Imagine you’re at a family Christmas party. You’re in the kitchen, rinsing plates that have gotten a little dusty since the last party. Bob and Janice are talking over a list of things to get before the store closes. Lucy is going to make the trip to get the things, and visit the bottle-shop. The twins are near the tree scheming about ways to open their presents early. Donny is trying to get Greg on the phone because he’s late and nobody’s heard from him.
Everyone needs narrative. Most of them need dialogue. A scene-line for everyone, and you’ve hit five-thousand words before you even turn around.
And then there’s the variations. Donny can’t reach Greg because Greg forgot to charge his mobile phone … that is, unless Greg actually did remember, in which case, everyone knows Greg’s car broke down. In which case, maybe Donny goes to pick him up. Or maybe Lucy does, and Bob and Janice are making the list for Donny- which leaves you watching over the terrible twins, rather than rinsing plates, unless Bob (or Janice) does it, and you help make the list with Janice (or Bob).

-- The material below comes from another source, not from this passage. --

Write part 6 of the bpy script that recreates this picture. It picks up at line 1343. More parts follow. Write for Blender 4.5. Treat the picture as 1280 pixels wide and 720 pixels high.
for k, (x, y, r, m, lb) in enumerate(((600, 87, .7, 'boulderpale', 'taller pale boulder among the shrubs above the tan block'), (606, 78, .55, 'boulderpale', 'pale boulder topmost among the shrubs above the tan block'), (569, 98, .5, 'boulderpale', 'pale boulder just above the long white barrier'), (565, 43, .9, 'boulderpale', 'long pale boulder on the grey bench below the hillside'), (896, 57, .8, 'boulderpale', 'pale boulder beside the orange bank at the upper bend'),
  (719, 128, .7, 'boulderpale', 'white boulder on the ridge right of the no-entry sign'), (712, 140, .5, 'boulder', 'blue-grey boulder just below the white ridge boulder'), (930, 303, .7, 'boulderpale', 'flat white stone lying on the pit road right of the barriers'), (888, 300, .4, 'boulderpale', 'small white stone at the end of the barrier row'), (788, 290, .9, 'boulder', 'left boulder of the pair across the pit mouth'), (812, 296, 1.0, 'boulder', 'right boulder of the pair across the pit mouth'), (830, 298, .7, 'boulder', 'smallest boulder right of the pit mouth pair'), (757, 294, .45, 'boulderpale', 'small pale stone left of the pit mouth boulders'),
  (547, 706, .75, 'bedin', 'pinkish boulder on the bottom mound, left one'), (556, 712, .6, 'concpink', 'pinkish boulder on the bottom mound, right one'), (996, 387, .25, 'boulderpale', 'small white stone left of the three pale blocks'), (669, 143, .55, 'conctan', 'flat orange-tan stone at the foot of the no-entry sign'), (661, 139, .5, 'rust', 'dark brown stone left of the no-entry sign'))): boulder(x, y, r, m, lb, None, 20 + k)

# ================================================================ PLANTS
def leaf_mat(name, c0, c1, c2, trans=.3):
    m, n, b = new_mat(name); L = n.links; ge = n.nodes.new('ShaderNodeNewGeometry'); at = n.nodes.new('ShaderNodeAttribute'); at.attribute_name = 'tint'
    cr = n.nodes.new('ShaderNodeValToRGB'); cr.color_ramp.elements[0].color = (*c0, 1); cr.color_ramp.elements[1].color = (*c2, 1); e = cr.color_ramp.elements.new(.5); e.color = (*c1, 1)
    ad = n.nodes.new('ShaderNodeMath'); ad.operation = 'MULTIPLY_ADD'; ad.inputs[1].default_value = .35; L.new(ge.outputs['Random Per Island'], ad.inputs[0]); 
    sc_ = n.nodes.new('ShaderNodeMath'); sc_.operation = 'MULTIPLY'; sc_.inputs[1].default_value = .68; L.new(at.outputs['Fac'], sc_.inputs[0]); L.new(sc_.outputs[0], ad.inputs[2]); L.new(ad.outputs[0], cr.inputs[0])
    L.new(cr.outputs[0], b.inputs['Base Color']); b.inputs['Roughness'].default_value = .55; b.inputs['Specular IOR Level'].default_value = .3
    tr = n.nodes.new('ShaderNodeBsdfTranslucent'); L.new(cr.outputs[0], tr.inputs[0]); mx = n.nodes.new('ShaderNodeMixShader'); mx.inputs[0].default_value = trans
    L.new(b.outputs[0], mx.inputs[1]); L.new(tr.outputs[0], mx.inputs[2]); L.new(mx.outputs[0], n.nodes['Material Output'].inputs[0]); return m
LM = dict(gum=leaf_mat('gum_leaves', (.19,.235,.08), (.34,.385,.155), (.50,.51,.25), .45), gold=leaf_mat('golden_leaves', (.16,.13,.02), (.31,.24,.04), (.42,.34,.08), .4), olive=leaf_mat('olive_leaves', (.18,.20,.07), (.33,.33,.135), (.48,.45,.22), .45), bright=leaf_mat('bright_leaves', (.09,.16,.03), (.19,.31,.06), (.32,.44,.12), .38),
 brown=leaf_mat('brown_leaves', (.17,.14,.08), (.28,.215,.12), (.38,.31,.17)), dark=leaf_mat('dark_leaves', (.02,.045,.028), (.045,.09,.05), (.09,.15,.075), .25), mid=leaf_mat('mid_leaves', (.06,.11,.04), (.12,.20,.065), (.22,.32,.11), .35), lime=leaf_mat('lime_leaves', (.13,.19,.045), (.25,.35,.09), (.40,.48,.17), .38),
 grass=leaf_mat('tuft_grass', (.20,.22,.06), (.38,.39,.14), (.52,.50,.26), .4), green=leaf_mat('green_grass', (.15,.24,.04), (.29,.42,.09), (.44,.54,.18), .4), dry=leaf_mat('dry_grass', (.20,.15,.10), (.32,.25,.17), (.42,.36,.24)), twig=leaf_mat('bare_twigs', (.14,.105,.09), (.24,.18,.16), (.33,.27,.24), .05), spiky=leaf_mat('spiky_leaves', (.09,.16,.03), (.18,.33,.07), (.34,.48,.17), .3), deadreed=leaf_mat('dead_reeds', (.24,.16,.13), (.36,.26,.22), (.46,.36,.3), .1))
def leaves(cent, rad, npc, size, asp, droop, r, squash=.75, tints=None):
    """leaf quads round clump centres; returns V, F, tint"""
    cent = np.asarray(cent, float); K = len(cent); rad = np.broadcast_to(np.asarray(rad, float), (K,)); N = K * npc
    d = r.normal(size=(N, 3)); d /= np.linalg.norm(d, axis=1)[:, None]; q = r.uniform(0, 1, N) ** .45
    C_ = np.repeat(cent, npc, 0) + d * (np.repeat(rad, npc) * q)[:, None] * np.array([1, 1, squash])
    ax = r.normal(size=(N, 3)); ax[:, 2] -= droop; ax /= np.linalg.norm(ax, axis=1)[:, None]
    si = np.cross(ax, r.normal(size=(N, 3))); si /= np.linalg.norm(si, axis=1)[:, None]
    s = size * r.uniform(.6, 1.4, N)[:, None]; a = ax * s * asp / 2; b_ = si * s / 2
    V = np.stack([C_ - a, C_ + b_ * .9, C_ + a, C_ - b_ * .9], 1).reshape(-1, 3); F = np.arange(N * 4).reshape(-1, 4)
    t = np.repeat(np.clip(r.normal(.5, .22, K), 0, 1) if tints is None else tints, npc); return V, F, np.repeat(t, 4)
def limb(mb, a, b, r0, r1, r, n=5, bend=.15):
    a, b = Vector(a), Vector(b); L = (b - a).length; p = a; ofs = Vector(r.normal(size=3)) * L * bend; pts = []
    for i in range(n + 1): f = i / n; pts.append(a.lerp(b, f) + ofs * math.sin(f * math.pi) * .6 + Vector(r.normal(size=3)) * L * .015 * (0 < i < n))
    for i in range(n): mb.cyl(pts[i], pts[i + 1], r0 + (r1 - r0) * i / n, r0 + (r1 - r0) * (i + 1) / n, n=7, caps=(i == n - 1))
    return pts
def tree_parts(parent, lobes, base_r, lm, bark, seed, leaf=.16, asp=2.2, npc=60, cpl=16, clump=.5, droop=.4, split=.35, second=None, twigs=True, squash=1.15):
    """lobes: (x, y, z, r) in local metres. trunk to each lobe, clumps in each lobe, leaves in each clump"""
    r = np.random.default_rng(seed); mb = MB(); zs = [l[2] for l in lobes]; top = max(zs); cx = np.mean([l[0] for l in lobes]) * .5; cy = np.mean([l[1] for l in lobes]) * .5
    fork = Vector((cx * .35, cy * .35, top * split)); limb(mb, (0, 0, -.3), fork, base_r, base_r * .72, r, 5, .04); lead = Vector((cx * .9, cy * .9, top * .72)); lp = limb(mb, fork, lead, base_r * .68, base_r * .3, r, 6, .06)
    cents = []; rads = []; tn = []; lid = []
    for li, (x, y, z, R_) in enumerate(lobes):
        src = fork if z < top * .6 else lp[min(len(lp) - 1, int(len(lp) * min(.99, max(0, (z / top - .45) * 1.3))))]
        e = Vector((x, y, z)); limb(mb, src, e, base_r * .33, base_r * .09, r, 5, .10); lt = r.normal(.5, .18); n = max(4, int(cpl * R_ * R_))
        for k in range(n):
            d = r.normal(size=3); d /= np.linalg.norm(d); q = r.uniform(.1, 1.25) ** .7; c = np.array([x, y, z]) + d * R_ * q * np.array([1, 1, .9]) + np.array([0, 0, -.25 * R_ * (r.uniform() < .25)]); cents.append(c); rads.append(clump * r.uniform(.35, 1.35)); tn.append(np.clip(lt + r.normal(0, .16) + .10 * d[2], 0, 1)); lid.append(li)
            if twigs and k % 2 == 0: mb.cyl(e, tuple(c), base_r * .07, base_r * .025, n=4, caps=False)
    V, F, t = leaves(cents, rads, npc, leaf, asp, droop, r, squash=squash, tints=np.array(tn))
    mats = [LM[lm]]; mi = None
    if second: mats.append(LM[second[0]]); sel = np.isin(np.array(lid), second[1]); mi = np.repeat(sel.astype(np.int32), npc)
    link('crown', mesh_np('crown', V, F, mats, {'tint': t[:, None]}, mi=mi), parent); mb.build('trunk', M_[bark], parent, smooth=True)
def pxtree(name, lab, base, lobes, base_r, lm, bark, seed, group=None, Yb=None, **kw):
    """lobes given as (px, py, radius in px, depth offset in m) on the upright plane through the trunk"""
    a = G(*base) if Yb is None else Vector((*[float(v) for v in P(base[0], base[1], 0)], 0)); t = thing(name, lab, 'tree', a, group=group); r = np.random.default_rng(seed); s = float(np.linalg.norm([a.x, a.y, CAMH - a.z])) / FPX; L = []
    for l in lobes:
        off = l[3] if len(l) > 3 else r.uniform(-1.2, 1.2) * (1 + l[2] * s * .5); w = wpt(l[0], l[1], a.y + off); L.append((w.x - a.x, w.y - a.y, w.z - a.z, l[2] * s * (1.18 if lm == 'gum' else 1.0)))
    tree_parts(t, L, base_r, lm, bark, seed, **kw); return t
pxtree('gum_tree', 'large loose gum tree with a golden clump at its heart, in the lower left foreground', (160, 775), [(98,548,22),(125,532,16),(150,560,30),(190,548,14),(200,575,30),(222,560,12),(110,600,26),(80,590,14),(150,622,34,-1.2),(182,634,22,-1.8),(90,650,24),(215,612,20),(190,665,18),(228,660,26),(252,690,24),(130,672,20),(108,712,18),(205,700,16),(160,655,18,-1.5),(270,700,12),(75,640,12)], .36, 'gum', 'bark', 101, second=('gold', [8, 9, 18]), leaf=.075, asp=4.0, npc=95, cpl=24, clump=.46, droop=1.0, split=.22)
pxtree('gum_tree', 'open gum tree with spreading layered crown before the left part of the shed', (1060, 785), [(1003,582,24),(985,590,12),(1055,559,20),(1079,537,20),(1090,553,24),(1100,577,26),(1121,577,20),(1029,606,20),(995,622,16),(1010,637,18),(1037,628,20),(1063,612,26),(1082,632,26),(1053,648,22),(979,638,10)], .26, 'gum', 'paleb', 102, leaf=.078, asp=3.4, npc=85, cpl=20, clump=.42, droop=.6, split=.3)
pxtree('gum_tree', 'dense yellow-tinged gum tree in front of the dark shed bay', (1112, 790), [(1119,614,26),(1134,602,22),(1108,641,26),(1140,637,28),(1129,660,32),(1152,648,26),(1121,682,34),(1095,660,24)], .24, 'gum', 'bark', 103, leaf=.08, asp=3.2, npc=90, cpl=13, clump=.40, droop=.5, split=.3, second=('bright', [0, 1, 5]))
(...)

Before you know it, you’ve got a dozen variations on events just within a single scene, and a heap of alternate paths down which the characters might wind up progressing.
Making some sort of chart helps a lot. Even just scrawling something on paper, to help you to maintain continuity across so many alternate realities. What’s more important, though, is keeping a to-do list. Which scene-lines are written? Which ones are missing? Have I written Janice’s scene-line all the way through scene 31’s variations? Have I not written Bob’s parts at all?

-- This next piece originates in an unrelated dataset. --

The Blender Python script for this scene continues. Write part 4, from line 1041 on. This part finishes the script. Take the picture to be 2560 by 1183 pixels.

Any kind of project-management software is good. Tracking this stuff needs a task-list, and every new scene spawns a whole bunch of tasks, each of which has to be completed so that a main character doesn’t just fall off the map in mid-story.
I’m yet to discover whether dynamic scenes will help me simplify this or make things more complex. Argus supports dynamic scenes (and by extension, dynamic story arcs). A dynamic scene is a scene where one or more of the cast-members for that scene is indeterminate at the time of writing.
You specify the conditions under which the role is cast, and the narrator attempts to find a character that fits all of the conditions.
In one of SNAFU’s dynamic scenes, there are three roles. The first two roles can be either of two characters (which one takes which role depends on their prior choices). The third role is filled by one of two other characters. Which one of those two is chosen is entirely dependent on a choice another (fifth) character has made. Although there’s a chance that this scene will never actually take place in a given run, because hey, characters chose differently this time.
So, based on the previous choices of some characters, three out of four actors are cast into various roles within the scene, and then the narrative plays out. There are ways to partially specialise a scene by testing which actual character got cast into a specific role, and providing alternative/additional narrative and dialogue and even alternative choices, if need be, or you can let the characters play their assigned parts.
Scenes can take role-assignments from the cast of other scenes, allowing you to form entire story-arcs where roles were assigned to characters based on a variety of information, relationship-status, likes or dislikes.
What does all of that mean right now? It means that the diagram attached to this post is nowhere near as complex as the reality, since there’s branches and variations within scenes. Thankfully, people usually do things in groups, so the scenes I have so far are almost all for somewhere between two and a dozen actors.
So, the fact that I’ve aggressively pruned story-branches back into one major set of scenes for the latter part of Chapter One does not mean that there’s only a single narrative going on or that there’s only a single branch.
Like life, the reality is much more complex.
In any case, progress-wise, it has been a code-week not a writing-week, so the story is only up to 132,000 words. Closing in on the end of the Chapter.